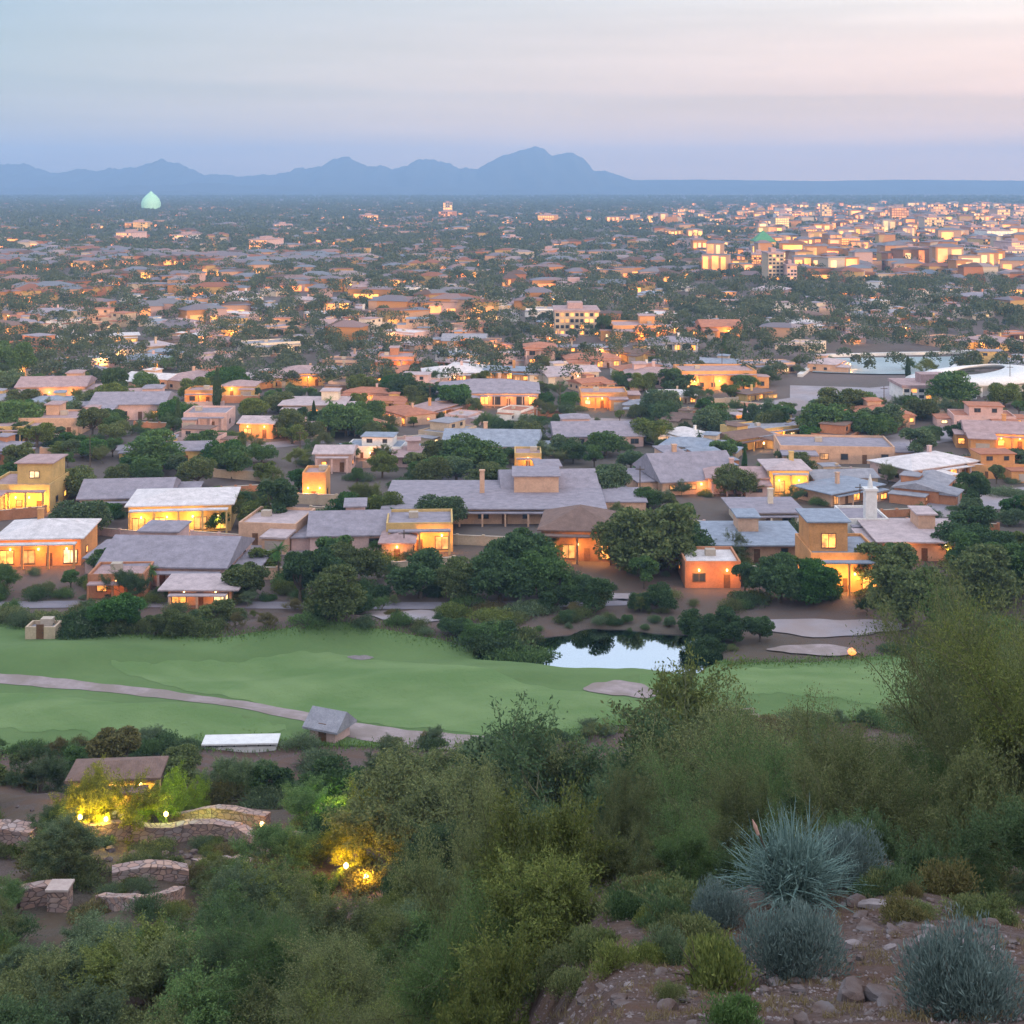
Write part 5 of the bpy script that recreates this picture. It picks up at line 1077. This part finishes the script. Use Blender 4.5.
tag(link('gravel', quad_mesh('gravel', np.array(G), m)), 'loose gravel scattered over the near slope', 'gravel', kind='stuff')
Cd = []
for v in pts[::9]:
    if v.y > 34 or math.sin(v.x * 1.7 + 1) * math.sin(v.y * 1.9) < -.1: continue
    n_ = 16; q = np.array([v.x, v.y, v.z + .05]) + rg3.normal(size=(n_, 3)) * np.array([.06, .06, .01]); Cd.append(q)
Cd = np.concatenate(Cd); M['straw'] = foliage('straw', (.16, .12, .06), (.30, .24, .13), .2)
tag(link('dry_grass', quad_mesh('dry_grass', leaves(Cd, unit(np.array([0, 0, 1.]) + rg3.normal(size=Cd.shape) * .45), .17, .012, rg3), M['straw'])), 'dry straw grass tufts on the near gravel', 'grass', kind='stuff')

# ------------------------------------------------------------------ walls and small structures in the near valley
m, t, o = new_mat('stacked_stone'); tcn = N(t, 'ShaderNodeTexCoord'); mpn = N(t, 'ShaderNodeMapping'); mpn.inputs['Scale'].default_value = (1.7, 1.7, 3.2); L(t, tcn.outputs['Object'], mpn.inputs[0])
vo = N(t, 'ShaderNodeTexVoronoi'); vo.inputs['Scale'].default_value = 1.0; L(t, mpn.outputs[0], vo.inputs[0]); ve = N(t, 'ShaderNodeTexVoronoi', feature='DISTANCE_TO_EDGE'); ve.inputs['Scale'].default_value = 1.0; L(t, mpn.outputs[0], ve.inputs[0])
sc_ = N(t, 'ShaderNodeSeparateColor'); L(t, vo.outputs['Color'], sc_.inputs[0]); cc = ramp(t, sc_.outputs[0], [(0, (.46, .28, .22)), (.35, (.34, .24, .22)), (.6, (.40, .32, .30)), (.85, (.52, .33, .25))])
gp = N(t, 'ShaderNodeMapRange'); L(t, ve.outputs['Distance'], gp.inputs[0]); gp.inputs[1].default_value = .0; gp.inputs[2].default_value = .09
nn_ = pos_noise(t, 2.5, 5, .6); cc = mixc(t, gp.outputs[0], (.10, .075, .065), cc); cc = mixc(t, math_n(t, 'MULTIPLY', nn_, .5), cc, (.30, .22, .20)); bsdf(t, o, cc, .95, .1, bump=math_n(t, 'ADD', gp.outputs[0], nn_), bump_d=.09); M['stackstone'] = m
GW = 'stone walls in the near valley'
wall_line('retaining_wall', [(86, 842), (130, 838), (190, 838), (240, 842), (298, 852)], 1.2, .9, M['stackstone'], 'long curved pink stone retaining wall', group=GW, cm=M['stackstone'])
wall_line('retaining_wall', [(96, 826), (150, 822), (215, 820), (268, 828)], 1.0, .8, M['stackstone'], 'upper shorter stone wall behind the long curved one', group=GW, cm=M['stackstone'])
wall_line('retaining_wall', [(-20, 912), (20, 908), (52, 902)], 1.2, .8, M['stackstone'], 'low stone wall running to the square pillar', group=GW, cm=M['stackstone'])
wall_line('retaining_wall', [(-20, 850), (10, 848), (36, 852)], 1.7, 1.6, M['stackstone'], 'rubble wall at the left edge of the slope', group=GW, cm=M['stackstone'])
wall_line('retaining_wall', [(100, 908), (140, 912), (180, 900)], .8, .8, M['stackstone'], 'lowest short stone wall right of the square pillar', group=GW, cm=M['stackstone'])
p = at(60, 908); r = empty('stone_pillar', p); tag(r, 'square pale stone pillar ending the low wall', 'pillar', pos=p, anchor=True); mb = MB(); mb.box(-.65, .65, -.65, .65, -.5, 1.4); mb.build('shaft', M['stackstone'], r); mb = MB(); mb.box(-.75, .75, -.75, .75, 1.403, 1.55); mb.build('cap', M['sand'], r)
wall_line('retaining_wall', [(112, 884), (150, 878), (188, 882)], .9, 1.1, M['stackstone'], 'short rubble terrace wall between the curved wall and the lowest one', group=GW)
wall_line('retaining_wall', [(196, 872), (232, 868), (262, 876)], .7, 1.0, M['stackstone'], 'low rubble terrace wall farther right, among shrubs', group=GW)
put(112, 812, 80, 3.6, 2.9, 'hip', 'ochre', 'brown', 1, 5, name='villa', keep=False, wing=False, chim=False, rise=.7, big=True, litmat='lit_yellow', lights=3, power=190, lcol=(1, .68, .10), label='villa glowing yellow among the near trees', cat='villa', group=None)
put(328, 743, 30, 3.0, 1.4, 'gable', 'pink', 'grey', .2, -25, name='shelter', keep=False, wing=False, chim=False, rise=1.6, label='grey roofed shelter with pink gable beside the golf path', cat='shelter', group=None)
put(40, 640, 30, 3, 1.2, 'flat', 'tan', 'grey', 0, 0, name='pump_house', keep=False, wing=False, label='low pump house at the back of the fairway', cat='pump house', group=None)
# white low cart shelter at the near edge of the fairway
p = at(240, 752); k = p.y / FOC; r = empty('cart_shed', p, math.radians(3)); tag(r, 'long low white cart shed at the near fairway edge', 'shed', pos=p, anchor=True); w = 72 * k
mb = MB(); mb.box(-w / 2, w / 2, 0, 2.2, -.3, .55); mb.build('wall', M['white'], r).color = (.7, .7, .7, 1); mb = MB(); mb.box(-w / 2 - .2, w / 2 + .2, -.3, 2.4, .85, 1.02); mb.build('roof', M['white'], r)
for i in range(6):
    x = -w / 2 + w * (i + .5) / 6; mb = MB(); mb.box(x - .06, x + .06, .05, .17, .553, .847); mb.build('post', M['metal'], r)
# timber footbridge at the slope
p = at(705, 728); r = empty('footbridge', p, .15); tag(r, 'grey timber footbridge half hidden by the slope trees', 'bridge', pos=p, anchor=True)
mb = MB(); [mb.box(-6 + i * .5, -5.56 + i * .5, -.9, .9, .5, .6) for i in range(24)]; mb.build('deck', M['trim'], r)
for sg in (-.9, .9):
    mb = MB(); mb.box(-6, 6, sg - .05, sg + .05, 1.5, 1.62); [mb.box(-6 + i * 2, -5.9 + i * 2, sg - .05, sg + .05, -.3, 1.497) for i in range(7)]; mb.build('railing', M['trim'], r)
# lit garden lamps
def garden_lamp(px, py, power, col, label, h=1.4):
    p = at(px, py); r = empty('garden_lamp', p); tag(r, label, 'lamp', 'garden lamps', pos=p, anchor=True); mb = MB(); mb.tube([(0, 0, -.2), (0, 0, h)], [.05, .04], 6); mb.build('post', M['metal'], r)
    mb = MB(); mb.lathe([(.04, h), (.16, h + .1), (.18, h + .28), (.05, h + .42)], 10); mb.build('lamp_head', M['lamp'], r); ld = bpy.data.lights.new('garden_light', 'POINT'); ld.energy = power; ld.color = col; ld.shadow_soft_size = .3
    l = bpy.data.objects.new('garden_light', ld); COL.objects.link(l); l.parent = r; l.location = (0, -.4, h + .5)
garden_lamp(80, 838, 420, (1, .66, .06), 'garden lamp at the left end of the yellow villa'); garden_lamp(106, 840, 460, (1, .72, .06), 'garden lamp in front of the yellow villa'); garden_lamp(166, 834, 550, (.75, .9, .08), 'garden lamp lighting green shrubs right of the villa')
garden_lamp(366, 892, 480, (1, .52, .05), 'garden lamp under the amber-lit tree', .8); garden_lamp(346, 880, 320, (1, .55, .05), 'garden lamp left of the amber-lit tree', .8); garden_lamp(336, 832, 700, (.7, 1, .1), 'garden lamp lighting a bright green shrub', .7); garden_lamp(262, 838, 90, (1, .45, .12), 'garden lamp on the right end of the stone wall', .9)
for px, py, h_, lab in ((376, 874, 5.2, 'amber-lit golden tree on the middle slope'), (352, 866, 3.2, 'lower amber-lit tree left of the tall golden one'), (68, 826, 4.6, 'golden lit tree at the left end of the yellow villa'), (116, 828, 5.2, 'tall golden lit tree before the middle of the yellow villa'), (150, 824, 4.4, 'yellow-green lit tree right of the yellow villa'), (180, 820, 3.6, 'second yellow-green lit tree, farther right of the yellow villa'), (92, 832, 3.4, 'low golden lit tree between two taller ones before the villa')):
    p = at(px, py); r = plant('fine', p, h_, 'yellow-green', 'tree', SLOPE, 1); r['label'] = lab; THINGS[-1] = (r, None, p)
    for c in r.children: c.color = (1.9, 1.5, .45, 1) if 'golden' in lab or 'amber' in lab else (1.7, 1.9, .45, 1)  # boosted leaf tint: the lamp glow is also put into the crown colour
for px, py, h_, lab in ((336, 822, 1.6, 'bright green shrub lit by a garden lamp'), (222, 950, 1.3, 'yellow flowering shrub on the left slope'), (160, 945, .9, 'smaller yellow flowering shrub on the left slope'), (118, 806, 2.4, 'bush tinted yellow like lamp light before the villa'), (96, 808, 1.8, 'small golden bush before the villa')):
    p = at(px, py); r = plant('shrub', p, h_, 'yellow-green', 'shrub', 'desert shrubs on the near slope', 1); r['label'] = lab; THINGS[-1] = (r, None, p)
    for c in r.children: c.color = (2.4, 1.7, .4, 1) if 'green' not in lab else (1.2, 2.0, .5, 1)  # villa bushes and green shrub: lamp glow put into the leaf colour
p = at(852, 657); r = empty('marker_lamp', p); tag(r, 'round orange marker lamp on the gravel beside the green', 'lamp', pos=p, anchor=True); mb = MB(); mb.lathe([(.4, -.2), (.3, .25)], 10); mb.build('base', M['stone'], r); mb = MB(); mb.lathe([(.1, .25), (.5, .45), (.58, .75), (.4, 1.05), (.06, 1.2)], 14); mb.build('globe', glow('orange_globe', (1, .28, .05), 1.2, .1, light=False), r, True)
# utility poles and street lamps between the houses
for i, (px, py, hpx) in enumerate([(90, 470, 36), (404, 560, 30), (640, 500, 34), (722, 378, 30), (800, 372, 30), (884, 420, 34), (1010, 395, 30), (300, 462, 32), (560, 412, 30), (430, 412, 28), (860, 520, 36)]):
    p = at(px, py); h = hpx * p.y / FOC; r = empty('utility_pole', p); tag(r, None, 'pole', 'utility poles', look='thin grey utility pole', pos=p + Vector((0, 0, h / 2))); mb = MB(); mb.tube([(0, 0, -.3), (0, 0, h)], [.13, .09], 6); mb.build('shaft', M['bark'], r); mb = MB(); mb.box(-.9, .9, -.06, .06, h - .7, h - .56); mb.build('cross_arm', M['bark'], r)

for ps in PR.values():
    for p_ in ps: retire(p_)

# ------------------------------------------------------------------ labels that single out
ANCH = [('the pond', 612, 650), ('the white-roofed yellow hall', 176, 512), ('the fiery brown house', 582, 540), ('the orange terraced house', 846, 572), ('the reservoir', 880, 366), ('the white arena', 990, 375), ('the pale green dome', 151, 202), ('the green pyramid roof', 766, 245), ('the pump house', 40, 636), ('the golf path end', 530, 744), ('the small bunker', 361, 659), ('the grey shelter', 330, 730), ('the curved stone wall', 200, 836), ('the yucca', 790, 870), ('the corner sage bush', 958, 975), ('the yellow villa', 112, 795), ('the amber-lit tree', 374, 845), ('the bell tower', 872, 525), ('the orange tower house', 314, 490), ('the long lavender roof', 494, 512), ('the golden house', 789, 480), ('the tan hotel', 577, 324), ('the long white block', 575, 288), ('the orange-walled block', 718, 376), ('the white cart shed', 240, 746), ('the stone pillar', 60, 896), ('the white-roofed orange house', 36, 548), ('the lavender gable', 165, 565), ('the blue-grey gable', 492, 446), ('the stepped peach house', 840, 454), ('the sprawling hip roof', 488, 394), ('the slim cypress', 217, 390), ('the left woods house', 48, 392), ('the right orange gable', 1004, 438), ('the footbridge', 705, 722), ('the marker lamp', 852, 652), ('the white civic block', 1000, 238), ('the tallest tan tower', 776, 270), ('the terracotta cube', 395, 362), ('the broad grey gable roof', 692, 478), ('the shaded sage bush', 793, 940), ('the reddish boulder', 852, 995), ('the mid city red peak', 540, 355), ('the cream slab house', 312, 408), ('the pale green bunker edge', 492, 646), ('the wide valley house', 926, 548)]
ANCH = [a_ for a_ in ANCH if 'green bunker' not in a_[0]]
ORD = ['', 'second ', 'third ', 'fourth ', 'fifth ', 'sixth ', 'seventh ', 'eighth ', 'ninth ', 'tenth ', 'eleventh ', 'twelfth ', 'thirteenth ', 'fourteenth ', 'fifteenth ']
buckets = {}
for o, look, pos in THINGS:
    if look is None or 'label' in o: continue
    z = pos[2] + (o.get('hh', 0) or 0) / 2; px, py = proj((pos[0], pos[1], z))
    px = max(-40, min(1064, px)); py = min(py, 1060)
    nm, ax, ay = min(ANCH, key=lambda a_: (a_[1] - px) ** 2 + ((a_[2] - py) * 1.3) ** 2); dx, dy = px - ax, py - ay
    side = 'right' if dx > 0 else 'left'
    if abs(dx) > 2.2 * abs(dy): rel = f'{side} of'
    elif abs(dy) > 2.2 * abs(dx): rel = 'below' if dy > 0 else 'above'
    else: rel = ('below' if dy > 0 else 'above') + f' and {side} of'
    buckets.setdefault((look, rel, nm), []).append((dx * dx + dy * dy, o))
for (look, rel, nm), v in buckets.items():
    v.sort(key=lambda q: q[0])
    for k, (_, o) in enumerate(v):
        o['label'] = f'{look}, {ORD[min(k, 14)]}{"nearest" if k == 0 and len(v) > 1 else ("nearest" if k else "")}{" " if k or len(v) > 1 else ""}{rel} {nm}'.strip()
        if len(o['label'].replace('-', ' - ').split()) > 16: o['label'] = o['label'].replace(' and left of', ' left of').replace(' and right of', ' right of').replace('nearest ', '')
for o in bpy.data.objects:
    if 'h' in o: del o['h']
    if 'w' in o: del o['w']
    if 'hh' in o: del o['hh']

Your goal> Give again only the lines that run from the line with "SLOPE, 1); r['label']" to the line with "shrubs on the". Include both of those lines exactly as written.

Problem solution>
    p = at(px, py); r = plant('fine', p, h_, 'yellow-green', 'tree', SLOPE, 1); r['label'] = lab; THINGS[-1] = (r, None, p)
    for c in r.children: c.color = (1.9, 1.5, .45, 1) if 'golden' in lab or 'amber' in lab else (1.7, 1.9, .45, 1)  # boosted leaf tint: the lamp glow is also put into the crown colour
for px, py, h_, lab in ((336, 822, 1.6, 'bright green shrub lit by a garden lamp'), (222, 950, 1.3, 'yellow flowering shrub on the left slope'), (160, 945, .9, 'smaller yellow flowering shrub on the left slope'), (118, 806, 2.4, 'bush tinted yellow like lamp light before the villa'), (96, 808, 1.8, 'small golden bush before the villa')):
    p = at(px, py); r = plant('shrub', p, h_, 'yellow-green', 'shrub', 'desert shrubs on the near slope', 1); r['label'] = lab; THINGS[-1] = (r, None, p)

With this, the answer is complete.